I had the feeling in 2016 that I was expecting too much from my Quaker meeting. Starting to attend in 2001, I felt extremely vulnerable newly expressing myself as female, and the Friends I met seemed wonders of wisdom and integrity. I applied for membership quickly, wanting somewhere I belonged. I saw Friends as having particular concerns or witness and decided my own witness was self-knowledge and self-acceptance, something I still work on. In 2016, I was more and more aware of tensions. I had given a great deal to my community, and taken freely perhaps too much of its support; I was more and more aware of the costs of that support.
We see the swan’s feet as well as its feathers. We are seeing Friends more clearly. There is still the beauty and strength of each Friend’s ministry in their life and action, but also the difficulty, false starts and unknowing. Everyone finds unknowing difficult, especially the educated and intelligent who are used to knowing so don’t have the practice.
Or we can retain the idea of the Religious Society of Friends as a beautiful, Godly structure by not noticing the bad stuff, or forgetting it. That is tempting and reassuring. Jesus says, they who have ears to hear, let them hear! A person who is merely strong and loving is not a whole person.
I doubt my good motives. I have airy thoughts of responding In Love, or even in Presence. If I fully value my fear and anger as legitimate reactions, I may avoid acting them out. In worship on Monday morning, I felt fear and alienation. Sitting with it, accepting it, not knowing the end to it, frightens me. At one time the pain of that was too great for me to admit it to consciousness. It remains difficult.
I apply Scott Peck’s analysis of group work to Quakers. Ideally we cycle between Emptiness, where we let go of our demands for the world to be other than it is, and Community, where we experience Unity, or the Presence of God. In reality we may retreat to Pseudo-community, where we are superficially nice to each other. On Monday morning I felt we were in Chaos, making those demands on the world, stating how others should be Fixed. One sign of Chaos is that someone may make a highly emotive share stating their pain, distress or alienation, and it may then be ignored. A Friend stated her distress and left the meeting. Later, another Friend pointed out that we had not responded to that distress. Though another said, Quaker rules had dealt with the matter so there was no need: an Overseer had followed the woman out, to do Overseer stuff.
I was quite clear it was Chaos in Peck’s sense. We were divided. Some of us knew that White Privilege was a thing, and we were complicit. Some of us denied it. Some statements of the complexity of Equality and Privilege help us work towards equality, and some obscure and minimise the effects of privilege. I felt distanced and atomised.

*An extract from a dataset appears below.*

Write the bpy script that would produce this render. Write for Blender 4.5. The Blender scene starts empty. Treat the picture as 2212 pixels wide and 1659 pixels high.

The Clerks’ intervention after the shuffle-break was to read the Epistle of the Friends for Lesbian, Gay, Bisexual, Transgender and Queer Concerns at FGC in July 2018. After the break I did not feel as alienated. I attempt to listen in a state of openness. I stood, wanting to explain Peck’s concept of chaos, but after the first ministry from the floor no longer felt the need. The time for that had passed.
Here’s Mark Russ on us seeing ourselves as better than we are, and the problems that causes. He prays that the Spirit can break our chains of Quaker pride.
I wanted the Minute to express our division on Privilege more clearly. Some say this, but some say this. Reading it, [download word document] I see it implies a better understanding of privilege and equality, and shows how far we have got towards that goal. It too talks of us as “a community that knows weakness and frailty” rather than seeing ourselves as “good respectable people”.